Just look at Ener1, a producer of lithium-ion batteries. The company isn't yet profitable and sales this year have yet to break the $1 million mark. Yet Ener1 sports a roughly $900 million market value and is among only a handful of big U.S. companies with a stock price up more than 50% over the past 52 weeks.

The reason? Investors are hoping Ener1 will cash in on a move to electric cars. On the firm's third-quarter conference call, Chief Executive Charles Gassenheimer said the U.S. elections "will promote an energy policy that puts a gale-force wind at our back."

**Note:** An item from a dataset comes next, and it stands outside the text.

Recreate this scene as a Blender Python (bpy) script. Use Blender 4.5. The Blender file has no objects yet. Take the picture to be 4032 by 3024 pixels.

Maybe. But it is early in the race to develop electric cars. Much can go wrong along the way, including a risk that lower oil prices reduce the political will for a big shift in car technology.

And Ener1 faces a more immediate problem. Its biggest customer for car batteries is skidding.

Norway's Think Global said Monday that the financial crisis has "severely impacted" its ability to raise capital to expand production. As a result, it is extending a Christmas production shutdown until the end of January and trying to secure Norwegian government assistance. The company also said it planned to explore a "partial or full sale to a strategic partner."

Ener1's Mr. Gassenheimer on Monday acknowledged financial distress at a key customer is "not good news." But he said that a $34 million purchase order from Think for 2009 "has not been rescinded."

That may be the case, but it gives Ener1's investors plenty to worry over, especially given the company's rich valuation. Assume, for example, that Think gets back on its feet and Ener1 meets analyst forecasts of 2009 revenue of about $55 million. Then, add in possibly $40 million to $50 million in additional revenue from a Korean battery maker Ener1 acquired this fall.

Even if revenue reaches that level, and that is a big if, Ener1 would be trading at a price of about nine times sales. That is lofty. Any slippage and the valuation rockets even higher -- on a trailing 12 months basis, Ener1 trades at a dot-com-style multiple of more than 1,000 times sales.

Mr. Gassenheimer counters that Ener1 will have production capacity for revenue of $700 million and expects to meet that by 2011.

Ener1 may well secure a place in a new electric-car industry. But at the current price, investors are being asked not just to dream, but to take success for granted.